** START **

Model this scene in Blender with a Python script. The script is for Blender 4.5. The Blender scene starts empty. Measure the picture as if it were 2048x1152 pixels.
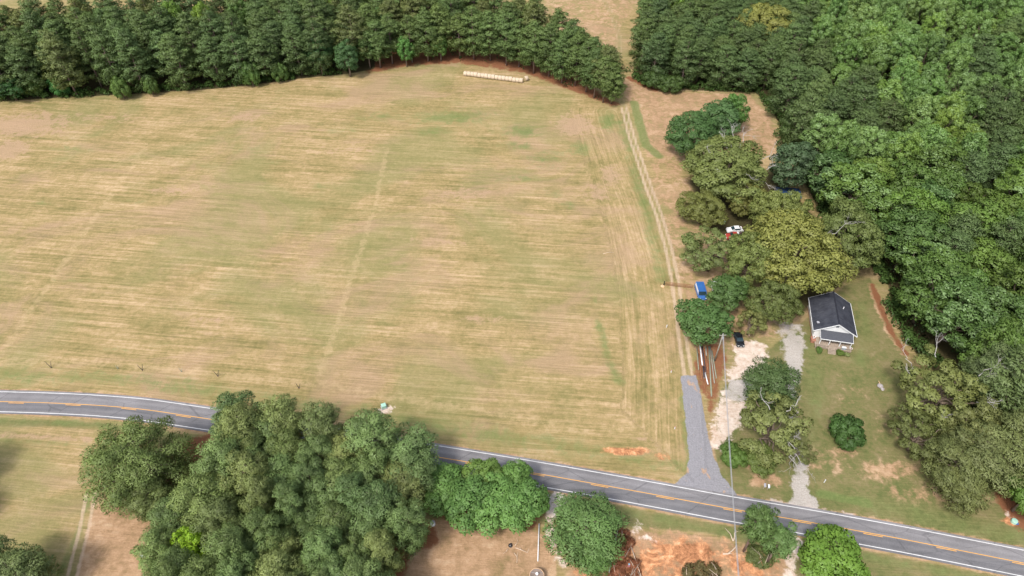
import bpy, bmesh, math, random
import numpy as np
from mathutils import Vector, Matrix

scene = bpy.context.scene
COL = scene.collection

# ------------------------------------------------------------------ camera, sky, sun, exposure
CAM_H, FOC, PITCH = 120.0, 1366.0, math.radians(44)
cam_data = bpy.data.cameras.new("camera")
cam_data.sensor_width = 36.0
cam_data.lens = 36.0 * FOC / 2048.0
cam_data.clip_start, cam_data.clip_end = 1.0, 8000.0
cam = bpy.data.objects.new("camera", cam_data)
cam.location = (0, 0, CAM_H)
cam.rotation_euler = (math.radians(90) - PITCH, 0, 0)
COL.objects.link(cam)
scene.camera = cam

SUN_DIR = Vector((0.38, 0.56, -0.98)).normalized()      # the way the light travels
SUN_EL = math.asin(-SUN_DIR.z)
SUN_AZ = math.atan2(-SUN_DIR.x, -SUN_DIR.y)
world = bpy.data.worlds.new("World")
scene.world = world
world.use_nodes = True
wn = world.node_tree
bg = wn.nodes["Background"]
sky = wn.nodes.new("ShaderNodeTexSky")
sky.sky_type = 'NISHITA'
sky.sun_disc = False
sky.sun_elevation = SUN_EL
sky.sun_rotation = SUN_AZ
sky.dust_density = 3.0
sky.air_density = 1.0
hazy = wn.nodes.new("ShaderNodeHueSaturation")       # thin white cloud over the blue
hazy.inputs['Saturation'].default_value = 0.5
wn.links.new(sky.outputs[0], hazy.inputs['Color'])
wn.links.new(hazy.outputs[0], bg.inputs[0])
bg.inputs[1].default_value = 0.15

sun_l = bpy.data.lights.new("sun", 'SUN')
sun_l.energy = 2.0
sun_l.angle = math.radians(9.0)
sun_l.color = (1.0, 0.945, 0.86)
sun = bpy.data.objects.new("sun", sun_l)
sun.rotation_euler = SUN_DIR.to_track_quat('-Z', 'Y').to_euler()
sun.location = (-60, -90, 260)
COL.objects.link(sun)

scene.view_settings.view_transform = 'Standard'
scene.view_settings.look = 'None'
scene.view_settings.exposure = 0.70
scene.view_settings.gamma = 1.0
scene.view_settings.use_curve_mapping = False
scene.cycles.max_bounces = 6
scene.cycles.diffuse_bounces = 3
scene.cycles.transmission_bounces = 4
scene.cycles.transparent_max_bounces = 4

SN, CS = math.sin(PITCH), math.cos(PITCH)


def G(px, py, z=0.0):
    """The place on the level z that the photograph shows at (px, py)."""
    u, v = px - 1024.0, py - 576.0
    t = (CAM_H - z) / (FOC * SN + v * CS)
    return (u * t, (FOC * CS - v * SN) * t, z)


def GL(pts, z=0.0):
    return np.array([G(x, y, z)[:2] for x, y in pts])


rng = np.random.default_rng(11)
rnd = random.Random(5)


# ------------------------------------------------------------------ tagging and mesh helpers
def tag(o, label=None, cat=None, group=None, kind=None):
    if label: o["label"] = label
    if cat: o["category"] = cat
    if group: o["group"] = group
    if kind: o["kind"] = kind
    return o


def empty(name, loc=(0, 0, 0), rz=0.0):
    o = bpy.data.objects.new(name, None)
    o.empty_display_size = 0.5
    o.location = loc
    o.rotation_euler = (0, 0, rz)
    COL.objects.link(o)
    return o


def thing(name, label, cat, loc=(0, 0, 0), rz=0.0, group=None):
    return tag(empty(name, loc, rz), label, cat, group)


def link_mesh(name, me, parent=None, loc=None):
    o = bpy.data.objects.new(name, me)
    COL.objects.link(o)
    if parent: o.parent = parent
    if loc: o.location = loc
    return o


class MB:
    def __init__(s):
        s.v, s.f = [], []

    def add(s, vs, fs):
        b = len(s.v)
        s.v += [tuple(p) for p in vs]
        s.f += [tuple(i + b for i in f) for f in fs]
        return s

    def box(s, c, d, rz=0.0, bev=0.0, rx=0.0, ry=0.0):
        bm = bmesh.new()
        bmesh.ops.create_cube(bm, size=1.0)
        bmesh.ops.scale(bm, vec=d, verts=bm.verts)
        if bev:
            bmesh.ops.bevel(bm, geom=bm.edges[:], offset=bev, segments=2, affect='EDGES', profile=0.5)
        m = Matrix.Translation(c) @ Matrix.Rotation(rz, 4, 'Z') @ Matrix.Rotation(ry, 4, 'Y') @ Matrix.Rotation(rx, 4, 'X')
        bm.transform(m)
        bm.verts.index_update()
        s.add([v.co[:] for v in bm.verts], [[v.index for v in f.verts] for f in bm.faces])
        bm.free()
        return s

    def tube(s, pts, rad, n=8, caps=True):
        pts = [Vector(p) for p in pts]
        if not hasattr(rad, '__len__'): rad = [rad] * len(pts)
        rings = []
        a = None
        for i, p in enumerate(pts):
            d = (pts[min(i + 1, len(pts) - 1)] - pts[max(i - 1, 0)])
            d = d.normalized() if d.length > 1e-9 else Vector((0, 0, 1))
            if a is None:
                a = d.orthogonal().normalized()
            else:
                a = (a - d * a.dot(d))
                a = a.normalized() if a.length > 1e-6 else d.orthogonal().normalized()
            b = d.cross(a)
            rings.append([p + (a * math.cos(2 * math.pi * k / n) + b * math.sin(2 * math.pi * k / n)) * rad[i] for k in range(n)])
        vs = [q for r in rings for q in r]
        fs = []
        for i in range(len(pts) - 1):
            for k in range(n):
                k2 = (k + 1) % n
                fs.append((i * n + k, i * n + k2, (i + 1) * n + k2, (i + 1) * n + k))
        if caps:
            fs.append(tuple(range(n - 1, -1, -1)))
            fs.append(tuple((len(pts) - 1) * n + k for k in range(n)))
        return s.add(vs, fs)

    def prism(s, poly, y0, y1, bev=0.0):
        """A side outline in (x, z), swept from y0 to y1."""
        n = len(poly)
        bm = bmesh.new()
        A = [bm.verts.new((x, y0, z)) for x, z in poly]
        B = [bm.verts.new((x, y1, z)) for x, z in poly]
        bm.faces.new(A); bm.faces.new(B[::-1])
        for i in range(n):
            j = (i + 1) % n
            bm.faces.new((A[j], A[i], B[i], B[j]))
        bmesh.ops.recalc_face_normals(bm, faces=bm.faces)
        if bev:
            bmesh.ops.bevel(bm, geom=bm.edges[:], offset=bev, segments=2, affect='EDGES', profile=0.5)
        bm.verts.index_update()
        s.add([v.co[:] for v in bm.verts], [[v.index for v in f.verts] for f in bm.faces])
        bm.free()
        return s

    def lathe(s, prof, c=(0, 0, 0), n=16):
        vs, fs = [], []
        for r, z in prof:
            for k in range(n):
                a = 2 * math.pi * k / n
                vs.append((c[0] + r * math.cos(a), c[1] + r * math.sin(a), c[2] + z))
        m = len(prof)
        for i in range(m - 1):
            for k in range(n):
                k2 = (k + 1) % n
                fs.append((i * n + k, i * n + k2, (i + 1) * n + k2, (i + 1) * n + k))
        fs.append(tuple(range(n - 1, -1, -1)))
        fs.append(tuple((m - 1) * n + k for k in range(n)))
        return s.add(vs, fs)

    def build(s, name, mat, parent=None, smooth=False, loc=None):
        me = bpy.data.meshes.new(name)
        me.from_pydata(s.v, [], s.f)
        me.materials.append(mat)
        me.validate()
        if smooth:
            me.polygons.foreach_set("use_smooth", [True] * len(me.polygons))
        me.update()
        return link_mesh(name, me, parent, loc)


# ------------------------------------------------------------------ node helper
class NT:
    def __init__(s, name):
        s.mat = bpy.data.materials.new(name)
        s.mat.use_nodes = True
        s.t = s.mat.node_tree
        s.bsdf = s.t.nodes["Principled BSDF"]
        s.bsdf.inputs["Specular IOR Level"].default_value = 0.25

    def n(s, typ, **kw):
        nd = s.t.nodes.new(typ)
        for k, v in kw.items(): setattr(nd, k, v)
        return nd

    def put(s, sock, v):
        if hasattr(v, 'is_output'):
            s.t.links.new(v, sock)
        elif isinstance(v, (tuple, list)):
            sock.default_value = tuple(v) + ((1.0,) if len(v) == 3 and len(sock.default_value) == 4 else ())
        else:
            sock.default_value = v

    def math(s, op, a, b=0.0, clamp=False):
        nd = s.n('ShaderNodeMath', operation=op, use_clamp=clamp)
        s.put(nd.inputs[0], a); s.put(nd.inputs[1], b)
        return nd.outputs[0]

    def mix(s, f, a, b, mode='MIX'):
        nd = s.n('ShaderNodeMix', data_type='RGBA', blend_type=mode)
        s.put(nd.inputs[0], f); s.put(nd.inputs[6], a); s.put(nd.inputs[7], b)
        return nd.outputs[2]

    def ramp(s, f, stops):
        nd = s.n('ShaderNodeValToRGB')
        e = nd.color_ramp.elements
        while len(e) < len(stops): e.new(0.5)
        for x, (p, c) in zip(e, stops):
            x.position = p
            x.color = tuple(c) + (1.0,) if len(c) == 3 else c
        s.put(nd.inputs[0], f)
        return nd.outputs[0]

    def noise(s, vec, scale, detail=4.0, rough=0.55, dist=0.0):
        nd = s.n('ShaderNodeTexNoise')
        if vec is not None: s.put(nd.inputs['Vector'], vec)
        nd.inputs['Scale'].default_value = scale
        nd.inputs['Detail'].default_value = detail
        nd.inputs['Roughness'].default_value = rough
        nd.inputs['Distortion'].default_value = dist
        return nd.outputs['Fac']

    def vscale(s, vec, sc):
        nd = s.n('ShaderNodeVectorMath', operation='MULTIPLY')
        s.put(nd.inputs[0], vec); nd.inputs[1].default_value = sc
        return nd.outputs[0]

    def step(s, x, lo, hi):
        nd = s.n('ShaderNodeMapRange', interpolation_type='SMOOTHSTEP')
        s.put(nd.inputs[0], x); s.put(nd.inputs[1], lo); s.put(nd.inputs[2], hi)
        return nd.outputs[0]

    def pos(s):
        return s.n('ShaderNodeNewGeometry').outputs['Position']

    def obj(s):
        return s.n('ShaderNodeTexCoord').outputs['Object']

    def bump(s, h, strength, dist):
        nd = s.n('ShaderNodeBump')
        nd.inputs['Strength'].default_value = strength
        nd.inputs['Distance'].default_value = dist
        s.put(nd.inputs['Height'], h)
        s.put(s.bsdf.inputs['Normal'], nd.outputs[0])

    def done(s, col, rough=0.8, metal=0.0):
        s.put(s.bsdf.inputs['Base Color'], col)
        s.put(s.bsdf.inputs['Roughness'], rough)
        s.bsdf.inputs['Metallic'].default_value = metal
        return s.mat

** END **

_INSTRUCTIONS FOR THE TASK:_ Pictures stay out. Repeat only the lines from the beginning of the data through the line that has "COL = scene.collection".

_SOLUTION TO THIS EXERCISE:_
Model this scene in Blender with a Python script. The script is for Blender 4.5. The Blender scene starts empty. Measure the picture as if it were 2048x1152 pixels.
import bpy, bmesh, math, random
import numpy as np
from mathutils import Vector, Matrix

scene = bpy.context.scene
COL = scene.collection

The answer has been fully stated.